A Última Crônica - Fernando Sabino (12/10/1923 a 11/11/2004)
"A
caminho de casa, entro num botequim da Gávea para tomar um café junto ao
balcão. Na realidade estou adiando o momento de escrever. A perspectiva me
assusta. Gostaria de estar inspirado, de coroar com êxito mais um ano nesta
busca do pitoresco ou do irrisório no cotidiano de cada um. Eu pretendia apenas
recolher da vida diária algo de seu disperso conteúdo humano, fruto da
convivência, que a faz mais digna de ser vivida. Visava ao circunstancial, ao
episódico. Nesta perseguição do acidental, quer num flagrante de esquina, quer
nas palavras de uma criança ou num acidente doméstico, torno-me simples
espectador e perco a noção do essencial. Sem mais nada para contar, curvo a
cabeça e tomo meu café, enquanto o verso do poeta se repete na lembrança:
"assim eu quereria o meu último poema". Não sou poeta e estou sem
assunto. Lanço então um último olhar fora de mim, onde vivem os assuntos que merecem
uma crônica.
Ao fundo do botequim um
casal de pretos acaba de sentar-se, numa das últimas mesas de mármore ao longo da
parede de espelhos. A compostura da humildade, na contenção de gestos e
palavras, deixa-se acrescentar pela presença de uma negrinha de seus três anos,
laço na cabeça, toda arrumadinha no vestido pobre, que se instalou também à
mesa: mal ousa balançar as perninhas curtas ou correr os olhos grandes de
curiosidade ao redor. Três seres esquivos que compõem em torno à mesa a
instituição tradicional da família, célula da sociedade. Vejo, porém, que se
preparam para algo mais que matar a fome.

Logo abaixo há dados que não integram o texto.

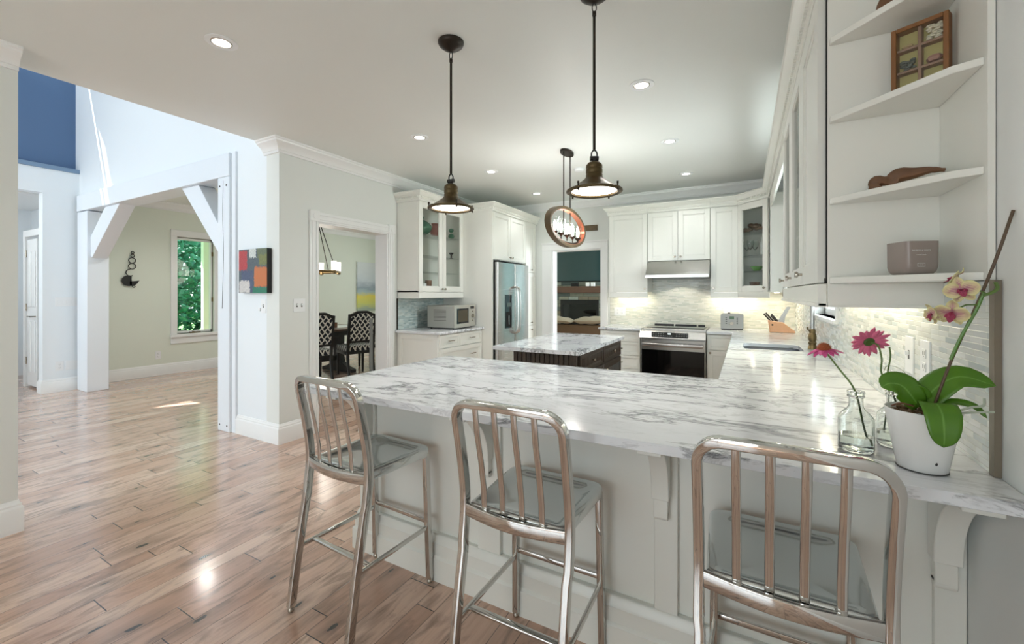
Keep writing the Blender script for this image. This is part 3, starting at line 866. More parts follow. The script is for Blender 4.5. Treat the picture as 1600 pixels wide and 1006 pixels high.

Passo a observá-los. O pai, depois de contar o
dinheiro que discretamente retirou do bolso, aborda o garçom, inclinando-se
para trás na cadeira, e aponta no balcão um pedaço de bolo sob a redoma. A mãe
limita-se a ficar olhando imóvel, vagamente ansiosa, como se aguardasse a
aprovação do garçom. Este ouve concentrado, o pedido do homem e depois se
afasta para atendê-lo. A mulher suspira, olhando para os lados, a
reassegurar-se da naturalidade de sua presença ali. A meu lado o garçom
encaminha a ordem do freguês. O homem atrás do balcão apanha a porção do bolo
com a mão, larga-o no pratinho - um bolo simples, amarelo-escuro, apenas uma
pequena fatia triangular. A negrinha, contida na sua expectativa, olha a
garrafa de Coca-Cola e o pratinho que o garçom deixou à sua frente. Por que não
começa a comer? Vejo que os três, pai, mãe e filha, obedecem em torno à mesa um
discreto ritual. A mãe remexe na bolsa de plástico preto e brilhante, retira
qualquer coisa. O pai se mune de uma caixa de fósforos, e espera. A filha
aguarda também, atenta como um animalzinho. Ninguém mais os observa além de
mim.
São três velinhas
brancas, minúsculas, que a mãe espeta caprichosamente na fatia do bolo. E
enquanto ela serve a Coca-Cola, o pai risca o fósforo e acende as velas. Como a
um gesto ensaiado, a menininha repousa o queixo no mármore e sopra com força,
apagando as chamas. Imediatamente põe-se a bater palmas, muito compenetrada,
cantando num balbucio, a que os pais se juntam, discretos: "Parabéns pra
você, parabéns pra você..." Depois a mãe recolhe as velas, torna a
guardá-las na bolsa. A negrinha agarra finalmente o bolo com as duas mãos
sôfregas e põe-se a comê-lo. A mulher está olhando para ela com ternura -
ajeita-lhe a fitinha no cabelo crespo, limpa o farelo de bolo que lhe cai ao
colo. O pai corre os olhos pelo botequim, satisfeito, como a se convencer
intimamente do sucesso da celebração. Dá comigo de súbito, a observá-lo, nossos
olhos se encontram, ele se perturba, constrangido - vacila, ameaça abaixar a
cabeça, mas acaba sustentando o olhar e enfim se abre num sorriso.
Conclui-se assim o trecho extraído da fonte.